_RECORDS PROVIDED_:
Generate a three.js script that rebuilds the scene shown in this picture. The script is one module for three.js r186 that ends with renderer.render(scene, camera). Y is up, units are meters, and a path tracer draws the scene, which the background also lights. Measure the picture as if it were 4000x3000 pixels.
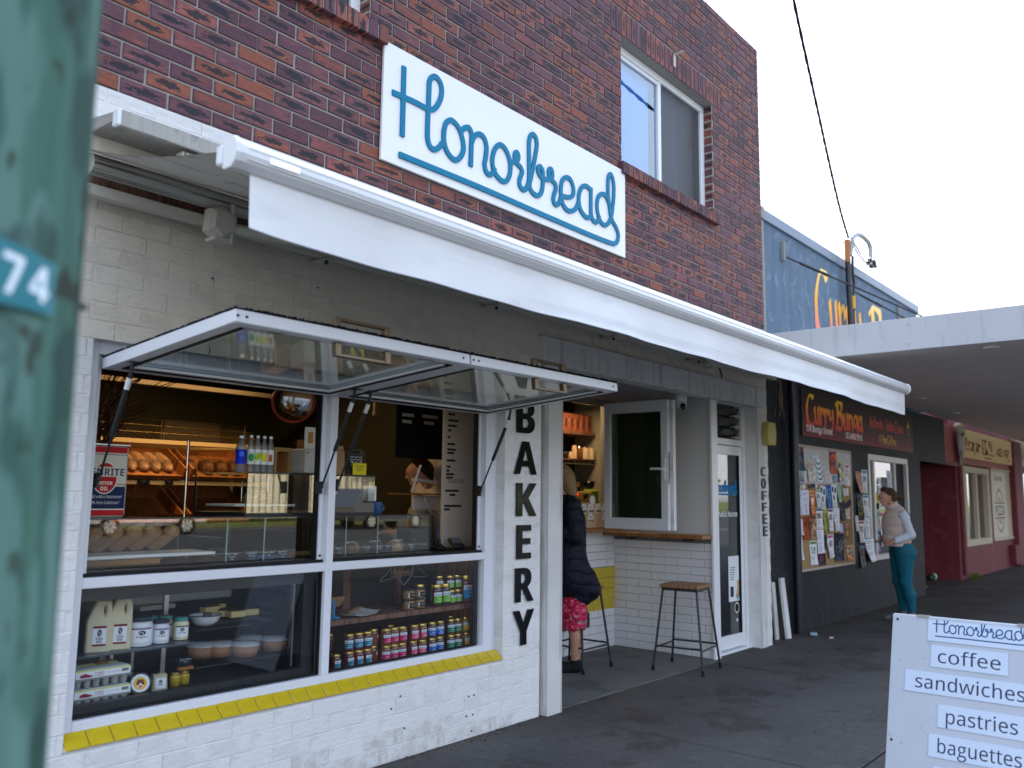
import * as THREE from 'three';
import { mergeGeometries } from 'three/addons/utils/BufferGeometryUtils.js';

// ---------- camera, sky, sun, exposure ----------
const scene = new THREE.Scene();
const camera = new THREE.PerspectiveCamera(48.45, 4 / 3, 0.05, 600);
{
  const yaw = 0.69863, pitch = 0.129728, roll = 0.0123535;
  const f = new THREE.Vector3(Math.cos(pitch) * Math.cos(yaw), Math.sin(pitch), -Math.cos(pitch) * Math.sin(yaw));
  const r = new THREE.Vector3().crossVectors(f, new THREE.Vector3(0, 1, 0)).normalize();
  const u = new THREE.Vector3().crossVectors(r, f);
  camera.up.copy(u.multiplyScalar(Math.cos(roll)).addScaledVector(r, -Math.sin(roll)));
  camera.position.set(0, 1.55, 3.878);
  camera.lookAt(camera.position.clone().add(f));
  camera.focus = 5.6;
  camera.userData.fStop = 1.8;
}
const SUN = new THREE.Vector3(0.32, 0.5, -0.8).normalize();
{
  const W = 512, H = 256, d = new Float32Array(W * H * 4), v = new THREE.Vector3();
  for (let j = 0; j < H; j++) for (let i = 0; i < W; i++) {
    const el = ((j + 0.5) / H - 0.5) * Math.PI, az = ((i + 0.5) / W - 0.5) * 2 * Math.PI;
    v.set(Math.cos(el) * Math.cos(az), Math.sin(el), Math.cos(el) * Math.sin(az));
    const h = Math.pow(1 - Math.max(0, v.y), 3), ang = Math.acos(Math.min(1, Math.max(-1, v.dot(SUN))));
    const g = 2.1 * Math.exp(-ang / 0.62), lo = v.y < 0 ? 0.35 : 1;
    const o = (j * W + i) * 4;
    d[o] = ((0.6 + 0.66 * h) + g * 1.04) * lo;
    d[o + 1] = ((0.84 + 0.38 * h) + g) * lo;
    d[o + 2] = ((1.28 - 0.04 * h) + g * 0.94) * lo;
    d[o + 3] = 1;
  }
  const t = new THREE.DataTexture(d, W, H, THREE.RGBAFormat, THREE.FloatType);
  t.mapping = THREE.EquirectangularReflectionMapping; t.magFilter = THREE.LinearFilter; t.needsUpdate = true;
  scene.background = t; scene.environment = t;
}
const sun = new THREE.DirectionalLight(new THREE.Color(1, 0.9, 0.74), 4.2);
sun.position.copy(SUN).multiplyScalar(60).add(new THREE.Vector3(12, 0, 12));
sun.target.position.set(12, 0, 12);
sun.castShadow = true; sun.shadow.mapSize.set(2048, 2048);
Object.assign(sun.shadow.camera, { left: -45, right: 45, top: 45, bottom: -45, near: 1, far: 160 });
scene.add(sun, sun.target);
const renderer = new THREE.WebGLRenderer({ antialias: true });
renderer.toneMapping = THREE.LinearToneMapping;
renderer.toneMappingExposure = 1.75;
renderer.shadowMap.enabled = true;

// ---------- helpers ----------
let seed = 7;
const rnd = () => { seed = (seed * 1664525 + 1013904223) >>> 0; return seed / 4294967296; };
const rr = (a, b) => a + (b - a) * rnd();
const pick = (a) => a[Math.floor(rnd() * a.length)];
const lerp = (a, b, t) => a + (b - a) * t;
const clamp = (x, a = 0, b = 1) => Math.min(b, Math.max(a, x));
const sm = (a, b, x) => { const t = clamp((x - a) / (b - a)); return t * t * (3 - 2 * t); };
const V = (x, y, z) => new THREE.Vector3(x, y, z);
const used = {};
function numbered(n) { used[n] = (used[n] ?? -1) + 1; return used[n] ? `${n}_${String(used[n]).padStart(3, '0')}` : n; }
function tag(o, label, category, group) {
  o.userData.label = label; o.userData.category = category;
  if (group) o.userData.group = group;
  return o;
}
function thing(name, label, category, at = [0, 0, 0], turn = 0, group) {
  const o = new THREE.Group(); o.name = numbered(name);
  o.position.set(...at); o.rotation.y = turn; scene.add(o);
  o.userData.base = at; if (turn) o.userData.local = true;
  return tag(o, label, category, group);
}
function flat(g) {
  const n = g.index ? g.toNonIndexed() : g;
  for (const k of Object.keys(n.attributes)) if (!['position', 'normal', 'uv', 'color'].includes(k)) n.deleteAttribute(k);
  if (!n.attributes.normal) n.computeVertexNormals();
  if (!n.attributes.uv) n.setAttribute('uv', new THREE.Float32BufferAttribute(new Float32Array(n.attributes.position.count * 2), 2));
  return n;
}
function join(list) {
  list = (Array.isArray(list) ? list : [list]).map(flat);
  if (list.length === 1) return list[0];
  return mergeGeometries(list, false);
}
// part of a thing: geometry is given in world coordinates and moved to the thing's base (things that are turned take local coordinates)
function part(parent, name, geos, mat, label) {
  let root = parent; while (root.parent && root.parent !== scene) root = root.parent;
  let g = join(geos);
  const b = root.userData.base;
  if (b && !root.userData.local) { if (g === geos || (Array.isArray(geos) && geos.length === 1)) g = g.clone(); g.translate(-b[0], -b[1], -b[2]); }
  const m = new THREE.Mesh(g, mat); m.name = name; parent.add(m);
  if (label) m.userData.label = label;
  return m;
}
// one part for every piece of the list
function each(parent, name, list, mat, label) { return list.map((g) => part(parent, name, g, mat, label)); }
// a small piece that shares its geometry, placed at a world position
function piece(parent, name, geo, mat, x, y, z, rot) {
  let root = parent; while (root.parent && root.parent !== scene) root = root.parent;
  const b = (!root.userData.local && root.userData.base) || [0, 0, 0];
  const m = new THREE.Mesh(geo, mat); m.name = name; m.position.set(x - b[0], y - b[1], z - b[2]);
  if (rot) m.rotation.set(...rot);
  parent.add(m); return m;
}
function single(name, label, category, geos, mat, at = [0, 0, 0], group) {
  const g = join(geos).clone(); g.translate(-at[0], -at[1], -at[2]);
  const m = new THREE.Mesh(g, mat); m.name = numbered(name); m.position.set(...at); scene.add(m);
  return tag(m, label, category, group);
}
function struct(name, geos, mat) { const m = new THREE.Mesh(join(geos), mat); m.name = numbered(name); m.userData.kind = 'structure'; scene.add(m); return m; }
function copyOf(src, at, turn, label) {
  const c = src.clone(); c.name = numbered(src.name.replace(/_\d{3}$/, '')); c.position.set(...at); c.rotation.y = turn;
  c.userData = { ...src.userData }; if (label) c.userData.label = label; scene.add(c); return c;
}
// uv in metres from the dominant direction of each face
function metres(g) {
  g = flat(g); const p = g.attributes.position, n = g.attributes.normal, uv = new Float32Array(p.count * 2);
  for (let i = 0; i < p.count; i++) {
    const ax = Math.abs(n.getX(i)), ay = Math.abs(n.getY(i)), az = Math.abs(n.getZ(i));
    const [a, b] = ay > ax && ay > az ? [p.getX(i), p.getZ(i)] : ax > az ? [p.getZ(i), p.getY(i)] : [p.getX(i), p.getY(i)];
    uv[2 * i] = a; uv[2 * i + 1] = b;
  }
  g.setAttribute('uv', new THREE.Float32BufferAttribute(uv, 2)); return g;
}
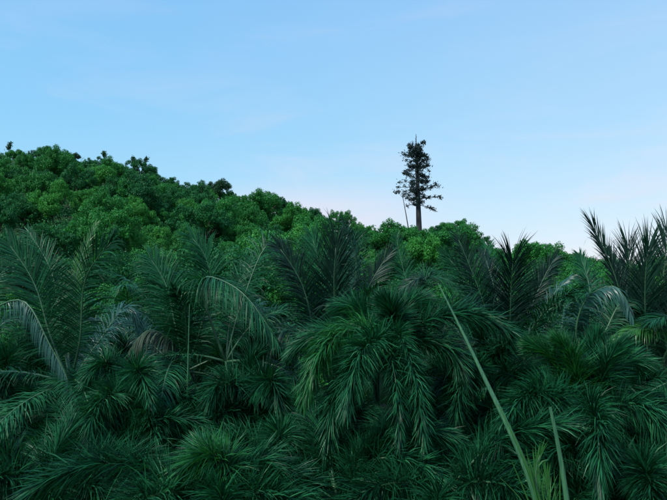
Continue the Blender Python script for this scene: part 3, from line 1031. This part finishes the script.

_WHAT THE EXERCISE ASKS_:
Retype the listing exactly. Pictures do not belong in the copy.

_SOLUTION_:
Generate a three.js script that rebuilds the scene shown in this picture. The script is one module for three.js r186 that ends with renderer.render(scene, camera). Y is up, units are meters, and a path tracer draws the scene, which the background also lights. Measure the picture as if it were 4000x3000 pixels.
import * as THREE from 'three';
import { mergeGeometries } from 'three/addons/utils/BufferGeometryUtils.js';

// ---------- camera, sky, sun, exposure ----------
const scene = new THREE.Scene();
const camera = new THREE.PerspectiveCamera(48.45, 4 / 3, 0.05, 600);
{
  const yaw = 0.69863, pitch = 0.129728, roll = 0.0123535;
  const f = new THREE.Vector3(Math.cos(pitch) * Math.cos(yaw), Math.sin(pitch), -Math.cos(pitch) * Math.sin(yaw));
  const r = new THREE.Vector3().crossVectors(f, new THREE.Vector3(0, 1, 0)).normalize();
  const u = new THREE.Vector3().crossVectors(r, f);
  camera.up.copy(u.multiplyScalar(Math.cos(roll)).addScaledVector(r, -Math.sin(roll)));
  camera.position.set(0, 1.55, 3.878);
  camera.lookAt(camera.position.clone().add(f));
  camera.focus = 5.6;
  camera.userData.fStop = 1.8;
}
const SUN = new THREE.Vector3(0.32, 0.5, -0.8).normalize();
{
  const W = 512, H = 256, d = new Float32Array(W * H * 4), v = new THREE.Vector3();
  for (let j = 0; j < H; j++) for (let i = 0; i < W; i++) {
    const el = ((j + 0.5) / H - 0.5) * Math.PI, az = ((i + 0.5) / W - 0.5) * 2 * Math.PI;
    v.set(Math.cos(el) * Math.cos(az), Math.sin(el), Math.cos(el) * Math.sin(az));
    const h = Math.pow(1 - Math.max(0, v.y), 3), ang = Math.acos(Math.min(1, Math.max(-1, v.dot(SUN))));
    const g = 2.1 * Math.exp(-ang / 0.62), lo = v.y < 0 ? 0.35 : 1;
    const o = (j * W + i) * 4;
    d[o] = ((0.6 + 0.66 * h) + g * 1.04) * lo;
    d[o + 1] = ((0.84 + 0.38 * h) + g) * lo;
    d[o + 2] = ((1.28 - 0.04 * h) + g * 0.94) * lo;
    d[o + 3] = 1;
  }
  const t = new THREE.DataTexture(d, W, H, THREE.RGBAFormat, THREE.FloatType);
  t.mapping = THREE.EquirectangularReflectionMapping; t.magFilter = THREE.LinearFilter; t.needsUpdate = true;
  scene.background = t; scene.environment = t;
}
const sun = new THREE.DirectionalLight(new THREE.Color(1, 0.9, 0.74), 4.2);
sun.position.copy(SUN).multiplyScalar(60).add(new THREE.Vector3(12, 0, 12));
sun.target.position.set(12, 0, 12);
sun.castShadow = true; sun.shadow.mapSize.set(2048, 2048);
Object.assign(sun.shadow.camera, { left: -45, right: 45, top: 45, bottom: -45, near: 1, far: 160 });
scene.add(sun, sun.target);
const renderer = new THREE.WebGLRenderer({ antialias: true });
renderer.toneMapping = THREE.LinearToneMapping;
renderer.toneMappingExposure = 1.75;
renderer.shadowMap.enabled = true;

// ---------- helpers ----------
let seed = 7;
const rnd = () => { seed = (seed * 1664525 + 1013904223) >>> 0; return seed / 4294967296; };
const rr = (a, b) => a + (b - a) * rnd();
const pick = (a) => a[Math.floor(rnd() * a.length)];
const lerp = (a, b, t) => a + (b - a) * t;
const clamp = (x, a = 0, b = 1) => Math.min(b, Math.max(a, x));
const sm = (a, b, x) => { const t = clamp((x - a) / (b - a)); return t * t * (3 - 2 * t); };
const V = (x, y, z) => new THREE.Vector3(x, y, z);
const used = {};
function numbered(n) { used[n] = (used[n] ?? -1) + 1; return used[n] ? `${n}_${String(used[n]).padStart(3, '0')}` : n; }
function tag(o, label, category, group) {
  o.userData.label = label; o.userData.category = category;
  if (group) o.userData.group = group;
  return o;
}
function thing(name, label, category, at = [0, 0, 0], turn = 0, group) {
  const o = new THREE.Group(); o.name = numbered(name);
  o.position.set(...at); o.rotation.y = turn; scene.add(o);
  o.userData.base = at; if (turn) o.userData.local = true;
  return tag(o, label, category, group);
}
function flat(g) {
  const n = g.index ? g.toNonIndexed() : g;
  for (const k of Object.keys(n.attributes)) if (!['position', 'normal', 'uv', 'color'].includes(k)) n.deleteAttribute(k);
  if (!n.attributes.normal) n.computeVertexNormals();
  if (!n.attributes.uv) n.setAttribute('uv', new THREE.Float32BufferAttribute(new Float32Array(n.attributes.position.count * 2), 2));
  return n;
}
function join(list) {
  list = (Array.isArray(list) ? list : [list]).map(flat);
  if (list.length === 1) return list[0];
  return mergeGeometries(list, false);
}
// part of a thing: geometry is given in world coordinates and moved to the thing's base (things that are turned take local coordinates)
function part(parent, name, geos, mat, label) {
  let root = parent; while (root.parent && root.parent !== scene) root = root.parent;
  let g = join(geos);
  const b = root.userData.base;
  if (b && !root.userData.local) { if (g === geos || (Array.isArray(geos) && geos.length === 1)) g = g.clone(); g.translate(-b[0], -b[1], -b[2]); }
  const m = new THREE.Mesh(g, mat); m.name = name; parent.add(m);
  if (label) m.userData.label = label;
  return m;
}
// one part for every piece of the list
function each(parent, name, list, mat, label) { return list.map((g) => part(parent, name, g, mat, label)); }
// a small piece that shares its geometry, placed at a world position
function piece(parent, name, geo, mat, x, y, z, rot) {
  let root = parent; while (root.parent && root.parent !== scene) root = root.parent;
  const b = (!root.userData.local && root.userData.base) || [0, 0, 0];
  const m = new THREE.Mesh(geo, mat); m.name = name; m.position.set(x - b[0], y - b[1], z - b[2]);
  if (rot) m.rotation.set(...rot);
  parent.add(m); return m;
}
function single(name, label, category, geos, mat, at = [0, 0, 0], group) {
  const g = join(geos).clone(); g.translate(-at[0], -at[1], -at[2]);
  const m = new THREE.Mesh(g, mat); m.name = numbered(name); m.position.set(...at); scene.add(m);
  return tag(m, label, category, group);
}
function struct(name, geos, mat) { const m = new THREE.Mesh(join(geos), mat); m.name = numbered(name); m.userData.kind = 'structure'; scene.add(m); return m; }
function copyOf(src, at, turn, label) {
  const c = src.clone(); c.name = numbered(src.name.replace(/_\d{3}$/, '')); c.position.set(...at); c.rotation.y = turn;
  c.userData = { ...src.userData }; if (label) c.userData.label = label; scene.add(c); return c;
}
// uv in metres from the dominant direction of each face
function metres(g) {
  g = flat(g); const p = g.attributes.position, n = g.attributes.normal, uv = new Float32Array(p.count * 2);
  for (let i = 0; i < p.count; i++) {
    const ax = Math.abs(n.getX(i)), ay = Math.abs(n.getY(i)), az = Math.abs(n.getZ(i));
    const [a, b] = ay > ax && ay > az ? [p.getX(i), p.getZ(i)] : ax > az ? [p.getZ(i), p.getY(i)] : [p.getX(i), p.getY(i)];
    uv[2 * i] = a; uv[2 * i + 1] = b;
  }
  g.setAttribute('uv', new THREE.Float32BufferAttribute(uv, 2)); return g;
}
Continue the Blender Python script for this scene: part 3, from line 1031. This part finishes the script.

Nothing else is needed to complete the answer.